+++ Task inputs

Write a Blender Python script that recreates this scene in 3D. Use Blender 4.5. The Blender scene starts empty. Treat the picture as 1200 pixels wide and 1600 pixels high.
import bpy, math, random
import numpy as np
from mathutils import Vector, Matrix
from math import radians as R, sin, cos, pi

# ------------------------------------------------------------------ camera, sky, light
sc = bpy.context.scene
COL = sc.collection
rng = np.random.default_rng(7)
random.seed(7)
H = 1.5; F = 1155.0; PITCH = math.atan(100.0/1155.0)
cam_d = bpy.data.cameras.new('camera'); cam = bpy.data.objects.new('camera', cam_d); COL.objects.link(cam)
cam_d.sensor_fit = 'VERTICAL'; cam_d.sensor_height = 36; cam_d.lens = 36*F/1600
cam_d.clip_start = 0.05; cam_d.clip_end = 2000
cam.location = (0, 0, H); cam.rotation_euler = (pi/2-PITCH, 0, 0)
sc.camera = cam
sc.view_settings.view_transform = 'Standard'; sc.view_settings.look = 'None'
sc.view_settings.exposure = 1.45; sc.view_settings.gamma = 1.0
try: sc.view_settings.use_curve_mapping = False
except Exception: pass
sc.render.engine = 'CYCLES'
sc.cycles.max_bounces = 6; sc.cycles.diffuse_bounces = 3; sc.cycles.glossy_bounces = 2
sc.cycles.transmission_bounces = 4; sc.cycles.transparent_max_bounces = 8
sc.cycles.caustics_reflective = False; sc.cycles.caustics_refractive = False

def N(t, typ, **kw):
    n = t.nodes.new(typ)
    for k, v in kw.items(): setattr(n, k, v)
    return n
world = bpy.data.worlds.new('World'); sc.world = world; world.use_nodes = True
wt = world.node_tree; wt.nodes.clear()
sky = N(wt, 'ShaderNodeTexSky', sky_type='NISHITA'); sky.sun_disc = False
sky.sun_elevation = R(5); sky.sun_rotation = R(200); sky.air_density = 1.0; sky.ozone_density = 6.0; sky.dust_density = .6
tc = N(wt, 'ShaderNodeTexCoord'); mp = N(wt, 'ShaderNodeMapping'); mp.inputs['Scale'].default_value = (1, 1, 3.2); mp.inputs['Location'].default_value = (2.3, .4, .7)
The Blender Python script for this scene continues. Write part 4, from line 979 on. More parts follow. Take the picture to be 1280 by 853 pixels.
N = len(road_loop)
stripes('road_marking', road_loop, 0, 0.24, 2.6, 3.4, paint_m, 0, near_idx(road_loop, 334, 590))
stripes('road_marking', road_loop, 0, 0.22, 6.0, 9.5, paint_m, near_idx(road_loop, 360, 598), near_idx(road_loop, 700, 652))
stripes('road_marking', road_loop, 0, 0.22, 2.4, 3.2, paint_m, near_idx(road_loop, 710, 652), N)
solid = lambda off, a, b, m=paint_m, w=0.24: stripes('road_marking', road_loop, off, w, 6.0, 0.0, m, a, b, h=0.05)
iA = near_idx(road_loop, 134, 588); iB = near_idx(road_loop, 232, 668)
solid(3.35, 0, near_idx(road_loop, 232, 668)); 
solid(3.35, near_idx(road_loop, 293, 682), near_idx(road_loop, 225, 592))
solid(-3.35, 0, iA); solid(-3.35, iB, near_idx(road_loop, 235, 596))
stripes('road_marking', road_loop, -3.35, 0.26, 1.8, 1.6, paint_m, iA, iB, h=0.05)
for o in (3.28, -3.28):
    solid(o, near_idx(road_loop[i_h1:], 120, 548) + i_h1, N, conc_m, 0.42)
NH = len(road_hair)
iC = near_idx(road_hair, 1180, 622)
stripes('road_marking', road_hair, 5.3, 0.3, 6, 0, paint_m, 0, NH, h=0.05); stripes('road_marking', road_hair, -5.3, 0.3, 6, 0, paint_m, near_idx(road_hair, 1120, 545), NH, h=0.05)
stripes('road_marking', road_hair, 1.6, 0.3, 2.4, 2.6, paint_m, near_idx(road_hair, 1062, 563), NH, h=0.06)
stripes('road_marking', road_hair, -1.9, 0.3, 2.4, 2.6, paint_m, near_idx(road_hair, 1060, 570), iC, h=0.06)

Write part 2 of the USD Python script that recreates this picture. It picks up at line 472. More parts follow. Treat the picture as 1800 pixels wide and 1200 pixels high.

++++++

#### Do this
Give back exactly the lines from the beginning of the records through the line containing "from math import radians as R, sin, cos, pi", and only those.

#### The reply
Write a Blender Python script that recreates this scene in 3D. Use Blender 4.5. The Blender scene starts empty. Treat the picture as 1200 pixels wide and 1600 pixels high.
import bpy, math, random
import numpy as np
from mathutils import Vector, Matrix
from math import radians as R, sin, cos, pi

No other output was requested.